SQL help.

I am trying to join two tables. I am trying to do this in a macro language which allows sql statements to run on files delimited with a | (I think they are called ‘pipe-delimited’)

The trouble is, the field I am tring to join with is stored as different data type in each database. One table it is stored as type char_array, in the other it’s stored as type long. In both it is a seven digit integer (an account number)

Is there any way of performing a type conversion on the join condition before comparing the two?

a sample of the query is thus…
select firstname, lastname acct_nr, balance from db1 left join db2 on db1.acct_nr = db2.acct_nr order by balance

only db1.acct_nr is ‘char_array’ and db2.acct_nr is ‘long’.

Lobsang, if you’re running this in a stored procedure, yes, you can either do Clng or Cint conversion when you declare the variables. (I’m not at work to verify, so take with a grain of salt.)

I am not at work either… so can’t try your suggestion yet. But thanks anyway.

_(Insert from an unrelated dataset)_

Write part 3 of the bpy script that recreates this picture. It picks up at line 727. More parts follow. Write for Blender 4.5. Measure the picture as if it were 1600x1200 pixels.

I assume the query would go something like

select firstname, lastname acct_nr, balance from db1 left join db2 on Clng(db1.acct_nr) = db2.acct_nr order by balance

(db2 contains the long field)

That’s a VB statement, unless I’m missing something.
In SQL, you’d do convert(char(20), long_field) or convert(long, char_field) with the first being safer since a char field will pretty much take anything.
If you’re using MS SQL Server, they also have a cast statement.
See cast and convert.

Also, I don’t recall there being a long type in SQL; I think it’s int only (with smallint and tinyint or something along those lines).